● Required work
Find the string "picture" in the listing and report every line that has it.

● Entries provided
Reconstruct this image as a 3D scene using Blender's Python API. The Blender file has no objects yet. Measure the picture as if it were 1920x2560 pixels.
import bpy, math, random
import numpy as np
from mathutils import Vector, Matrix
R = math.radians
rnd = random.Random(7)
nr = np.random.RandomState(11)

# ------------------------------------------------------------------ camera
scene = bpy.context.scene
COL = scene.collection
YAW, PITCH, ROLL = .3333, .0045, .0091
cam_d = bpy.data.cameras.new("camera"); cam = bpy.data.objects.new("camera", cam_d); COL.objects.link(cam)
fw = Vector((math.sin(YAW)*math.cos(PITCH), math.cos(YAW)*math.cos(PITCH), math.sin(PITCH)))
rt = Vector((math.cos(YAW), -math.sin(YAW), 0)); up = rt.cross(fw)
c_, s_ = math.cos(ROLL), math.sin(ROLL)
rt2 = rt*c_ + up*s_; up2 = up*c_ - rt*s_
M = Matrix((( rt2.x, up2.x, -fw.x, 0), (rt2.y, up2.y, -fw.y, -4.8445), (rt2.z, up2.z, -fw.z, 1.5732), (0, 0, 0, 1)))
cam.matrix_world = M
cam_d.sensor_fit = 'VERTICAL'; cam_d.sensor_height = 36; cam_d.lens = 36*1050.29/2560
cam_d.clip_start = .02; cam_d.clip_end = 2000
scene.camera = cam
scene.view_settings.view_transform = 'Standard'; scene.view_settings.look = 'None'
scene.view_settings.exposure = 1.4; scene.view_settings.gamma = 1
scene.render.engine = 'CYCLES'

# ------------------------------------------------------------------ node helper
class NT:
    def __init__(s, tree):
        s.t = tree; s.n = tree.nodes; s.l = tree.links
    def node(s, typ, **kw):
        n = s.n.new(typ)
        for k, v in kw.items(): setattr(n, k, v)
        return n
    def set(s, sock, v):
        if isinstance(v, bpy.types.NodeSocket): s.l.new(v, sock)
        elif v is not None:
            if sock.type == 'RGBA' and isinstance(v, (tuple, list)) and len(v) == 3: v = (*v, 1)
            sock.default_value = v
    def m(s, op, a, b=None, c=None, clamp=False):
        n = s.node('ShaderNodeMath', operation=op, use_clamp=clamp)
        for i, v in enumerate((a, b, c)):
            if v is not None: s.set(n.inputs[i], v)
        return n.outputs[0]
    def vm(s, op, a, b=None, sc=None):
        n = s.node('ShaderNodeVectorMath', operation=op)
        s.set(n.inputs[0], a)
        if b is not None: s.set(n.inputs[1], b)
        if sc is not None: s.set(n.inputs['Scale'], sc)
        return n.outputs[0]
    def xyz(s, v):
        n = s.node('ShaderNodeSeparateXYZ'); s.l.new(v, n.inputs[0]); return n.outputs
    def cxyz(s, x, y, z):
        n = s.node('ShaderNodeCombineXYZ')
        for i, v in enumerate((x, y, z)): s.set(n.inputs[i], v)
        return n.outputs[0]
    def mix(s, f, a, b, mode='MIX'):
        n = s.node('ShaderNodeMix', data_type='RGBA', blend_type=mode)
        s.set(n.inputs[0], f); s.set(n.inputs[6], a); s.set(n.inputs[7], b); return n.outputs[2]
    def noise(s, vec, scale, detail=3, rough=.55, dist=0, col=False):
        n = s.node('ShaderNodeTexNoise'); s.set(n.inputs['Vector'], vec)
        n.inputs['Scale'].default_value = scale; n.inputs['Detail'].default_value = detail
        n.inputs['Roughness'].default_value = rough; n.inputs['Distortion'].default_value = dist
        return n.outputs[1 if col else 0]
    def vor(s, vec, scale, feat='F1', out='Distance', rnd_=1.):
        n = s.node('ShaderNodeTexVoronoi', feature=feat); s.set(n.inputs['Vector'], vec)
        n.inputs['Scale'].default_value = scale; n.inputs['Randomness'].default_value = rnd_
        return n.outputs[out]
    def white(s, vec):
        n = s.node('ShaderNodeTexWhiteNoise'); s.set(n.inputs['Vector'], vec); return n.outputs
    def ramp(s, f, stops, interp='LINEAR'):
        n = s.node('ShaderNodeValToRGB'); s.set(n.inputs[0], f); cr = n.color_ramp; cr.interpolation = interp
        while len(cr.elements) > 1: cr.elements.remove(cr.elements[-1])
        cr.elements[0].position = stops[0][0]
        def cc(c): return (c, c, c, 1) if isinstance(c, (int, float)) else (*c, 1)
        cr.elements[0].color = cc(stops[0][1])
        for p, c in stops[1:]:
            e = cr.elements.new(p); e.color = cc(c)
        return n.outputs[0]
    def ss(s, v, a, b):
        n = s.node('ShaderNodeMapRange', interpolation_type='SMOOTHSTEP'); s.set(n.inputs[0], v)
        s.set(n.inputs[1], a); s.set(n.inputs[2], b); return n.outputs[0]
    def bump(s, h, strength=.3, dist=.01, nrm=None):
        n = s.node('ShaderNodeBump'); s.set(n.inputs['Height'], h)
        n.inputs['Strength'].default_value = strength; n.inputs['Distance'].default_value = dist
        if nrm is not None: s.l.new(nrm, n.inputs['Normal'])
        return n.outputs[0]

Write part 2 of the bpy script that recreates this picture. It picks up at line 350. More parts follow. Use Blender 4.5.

● Exercise solution
Reconstruct this image as a 3D scene using Blender's Python API. The Blender file has no objects yet. Measure the picture as if it were 1920x2560 pixels.
Write part 2 of the bpy script that recreates this picture. It picks up at line 350. More parts follow. Use Blender 4.5.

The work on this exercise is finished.